Businesses face an increasingly diverse collection of customers, and many boast an equally multicultural workforce. Those responsible for communication in these organizations must often adapt their communication strategies and delivery to most effectively reach highly diverse audiences, and communicators must maintain awareness of numerous cultural considerations to craft effective messages.
Purpose
Many businesses have embraced diversity as a way of capitalizing on a larger talent pool, a way of more accurately reflecting changing customer demographics and in compliance with numerous equal opportunity employment regulations. Because employees and customers from different cultural backgrounds receive, process and respond to information in very different ways, though, diversity creates a number of challenges for business communication. For this reason, those responsible for drafting business communication materials must pay special attention to how a multicultural audience may receive an intended message.
Considerations
Drafting business communication for a diverse audience requires a number of specific considerations. According to Andy Gillett, who runs the communication website Using English for Academic Purposes, some considerations for intercultural business communication include the timing of delivery and the choice of words in written documents.
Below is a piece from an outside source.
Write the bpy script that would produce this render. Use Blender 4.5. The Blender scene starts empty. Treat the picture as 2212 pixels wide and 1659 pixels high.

Those delivering verbal messages must also consider the timing of both messages and responses, and oral communicators also should keep both tone and cadence, or speed of delivery, in mind when speaking with those who may not speak English as a primary language. Those who communicate in face-to-face settings must also be aware of their use of personal space, and in-person communicators should pay special attention to use of touch and nonverbal signals like posture and eye contact.
Cultural Factors
Cultural anthropologist Geert Hofstede identified five primary cultural dimensions that play significant factors in communication among diverse audiences, according to the communication website Changing Minds. These dimensions include power distance, or the perceived distance between those with authority and their subordinates, and individualism, or the loyalty to either self or community. Masculinity, or the subordinance of females, also plays a role in intercultural communication, as does the culture's tendency to concentrate on either long-term or short-term planning. Many cultures also have very high uncertainty avoidance, and members of these cultures prefer to have all information available before making a decision or taking action.
Applications
When composing messages for a diverse audience, business communicators must account for all of Hofstede's and Gillett's considerations. Communicators should carefully evaluate the method used for delivery, then craft a message to optimize the medium's strengths and deliver that message in a timely fashion. The message should provide as many facts as possible and use a friendly tone that carries some authority without seeming overbearing enough to intimidate audiences with a high power distance. Female communicators addressing an audience that has a high masculinity index may consider having a male colleague deliver the message. In addition, business communicators delivering messages to a highly individualistic audience should emphasize points that apply to the individual recipient, while those addressing collectivist audiences should emphasize points relevant to the community or workforce as a whole.